Ask most Mexican homeowners "What is an escrow account?"and they might not know what you're talking about. That's because in Mexico, real estate transactions are closed at the Notary Public's office, when the public deed for a deal is signed, and the buyer delivers a check to the seller for the purchase price. All payments are done directly from buyer to seller.
In the US and Canada buyers are used to paying for property indirectly, through a neutral third party escrow account: an initial deposit is made when the purchase agreement is signed; more funds are transferred when certain conditions are met (for example, when the roof of the house is finished, or when title insurance is issued); and the final deposit is made when the home is complete and delivered. All funds are deposited into the account of an escrow agent, in accordance with the provisions of an agreement signed by the parties. This escrow agreement dictates the timing and conditions required for each deposit made. Escrow agents charge a fee (usually $500-750 USD) for opening, administering, and releasing the funds according to the agreed-upon terms.

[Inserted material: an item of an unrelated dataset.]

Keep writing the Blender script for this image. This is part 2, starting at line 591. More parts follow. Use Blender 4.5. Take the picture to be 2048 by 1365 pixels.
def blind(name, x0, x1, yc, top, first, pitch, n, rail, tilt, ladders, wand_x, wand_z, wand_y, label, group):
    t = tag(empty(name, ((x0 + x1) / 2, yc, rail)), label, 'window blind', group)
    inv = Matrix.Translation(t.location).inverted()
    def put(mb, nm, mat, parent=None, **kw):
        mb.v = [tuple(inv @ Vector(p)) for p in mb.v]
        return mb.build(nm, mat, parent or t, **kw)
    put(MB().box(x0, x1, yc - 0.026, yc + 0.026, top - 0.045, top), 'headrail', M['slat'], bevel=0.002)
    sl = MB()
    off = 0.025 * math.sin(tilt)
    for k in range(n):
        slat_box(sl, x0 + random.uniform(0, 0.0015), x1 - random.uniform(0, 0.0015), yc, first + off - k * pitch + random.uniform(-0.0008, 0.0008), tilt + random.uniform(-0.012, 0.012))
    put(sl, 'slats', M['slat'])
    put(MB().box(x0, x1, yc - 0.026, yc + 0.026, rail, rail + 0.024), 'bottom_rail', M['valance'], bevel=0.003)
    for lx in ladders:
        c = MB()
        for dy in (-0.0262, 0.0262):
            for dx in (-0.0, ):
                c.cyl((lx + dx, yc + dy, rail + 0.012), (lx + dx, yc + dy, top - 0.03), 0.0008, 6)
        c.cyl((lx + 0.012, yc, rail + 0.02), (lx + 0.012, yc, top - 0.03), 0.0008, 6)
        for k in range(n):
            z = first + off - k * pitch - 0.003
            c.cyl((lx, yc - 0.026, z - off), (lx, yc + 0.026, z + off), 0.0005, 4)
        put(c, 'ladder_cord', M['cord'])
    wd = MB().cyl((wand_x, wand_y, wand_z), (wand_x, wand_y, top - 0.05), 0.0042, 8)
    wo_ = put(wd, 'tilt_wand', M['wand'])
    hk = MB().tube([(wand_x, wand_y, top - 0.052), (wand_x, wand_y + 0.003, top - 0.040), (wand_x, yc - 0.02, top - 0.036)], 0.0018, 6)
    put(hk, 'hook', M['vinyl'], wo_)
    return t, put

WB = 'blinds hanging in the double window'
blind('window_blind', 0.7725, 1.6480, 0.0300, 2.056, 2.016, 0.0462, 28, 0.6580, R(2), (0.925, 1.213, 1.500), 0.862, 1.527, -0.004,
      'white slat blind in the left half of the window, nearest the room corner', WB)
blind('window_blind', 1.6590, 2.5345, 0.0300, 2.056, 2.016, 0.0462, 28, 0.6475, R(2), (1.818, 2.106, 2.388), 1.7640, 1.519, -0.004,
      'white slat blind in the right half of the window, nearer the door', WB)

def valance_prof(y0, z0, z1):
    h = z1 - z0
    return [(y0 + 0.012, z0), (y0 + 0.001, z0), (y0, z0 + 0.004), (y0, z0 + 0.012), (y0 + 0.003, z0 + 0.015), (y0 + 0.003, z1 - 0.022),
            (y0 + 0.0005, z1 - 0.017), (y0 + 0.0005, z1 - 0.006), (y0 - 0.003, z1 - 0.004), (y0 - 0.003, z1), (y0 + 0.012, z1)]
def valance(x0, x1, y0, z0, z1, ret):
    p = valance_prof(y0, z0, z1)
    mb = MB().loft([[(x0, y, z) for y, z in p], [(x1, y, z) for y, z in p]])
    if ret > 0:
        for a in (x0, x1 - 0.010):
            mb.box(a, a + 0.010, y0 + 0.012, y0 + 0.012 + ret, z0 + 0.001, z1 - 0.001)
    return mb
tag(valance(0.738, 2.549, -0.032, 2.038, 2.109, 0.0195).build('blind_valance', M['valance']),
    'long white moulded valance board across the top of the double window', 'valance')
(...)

Foreigners who purchase second homes or land in Mexico often want to incorporate the US escrow process into their Mexican real estate transaction. This tends to be easier in areas where foreigners have a strong presence, and in "restricted zones" where the closing process is more complicated. For example, in Los Cabos, where most buyers are foreigners, escrow is common and used by most attorneys and closing agents.
Here are a few tips for using an escrow account in Mexico:
1. *ALWAYS use a US-based escrow agent. The most respected and knowledgeable about the Mexican market are First American, Stewart Title, and Fidelity. Even if Mexican banks have products similar to an "escrow account" (like a custodial account or deposit account), none are based on a mutually agreed escrow agreement; additionally, their processes can be slower moving than the US institutions'. Plus, they are not very dynamic.
2. **AVOID depositing more than 30 percent of the purchase price directly to the seller/developer's bank account. The concept of escrow is gradually being accepted in Mexico but many still see the purchaser's down payment as a way to finance construction.
3. ***NEVER deposit funds directly into a real estate agent's bank account, no matter how good a reputation the agent has, or what they call their account (ie. "trust", "escrow", "good-faith", etc.). Doing so is risky and creates confusion during the closing process.
4. BE AWARE that many developers are using escrow accounts as a marketing tool, but a close look at their purchase agreements shows that they have authorized themselves to release the funds in their (the developer's) favor. This mechanism nullifies the entire purpose of the account, which is to safeguard the purchaser's money until the transfer of ownership takes place.
5. RESEARCH the different options available to you. Some developers have special deals with US escrow agents, and there are some special agreements for transactions involving financing. You might also want to open an "interest-bearing" escrow account if your money will sit there for a long period of time.
6. LOOK FOR the best escrow fee. You can save as much as a couple of hundred dollars by shopping around.
7. ASK your local attorney/closing agent to explain the advantages and disadvantages of each particular escrow agent. Each is suitable for different purposes.
If you're planning to buy in Mexico, the ideal situation would be to deposit 100 percent of the purchase price in an escrow account. If your seller or developer pushes back on this, then you should try to negotiate a combination of giving a direct down payment to the developer, and putting the balance of the purchase price into an escrow account. This will protect you against abuse and will guarantee your purchase.
Pedro Perichart is a founding partner of P&H Closing Services in Cabo San Lucas, BCS. He is a former associate in Solcargo Real Estate and Corporate Law Practice Group where he specialized in real estate cross-border transactions, closing services and international contracting.
* I don’t know of any agent that is not thrilled by the opportunity to use the third party escrow…escrow companies in the United States. This service acts as a neutral disbursing agent between buyers and sellers on a particular real property transaction and disburses following instructions from both parties.
** Many developers require that 25-30% down be deposited into their developer account and then that money is used for construction of that particular home. PLEASE ask your agent about your developer…I have faith in several of my preferred developers and feel confident that their projects will be completed. That being said, I have talked clients out of purchasing in certain developments because I did not trust that the home would be completed or that the quality of construction was adequate.
*** In the U.S. this is called comingling and an agent would lose their license to work as a real estate agent.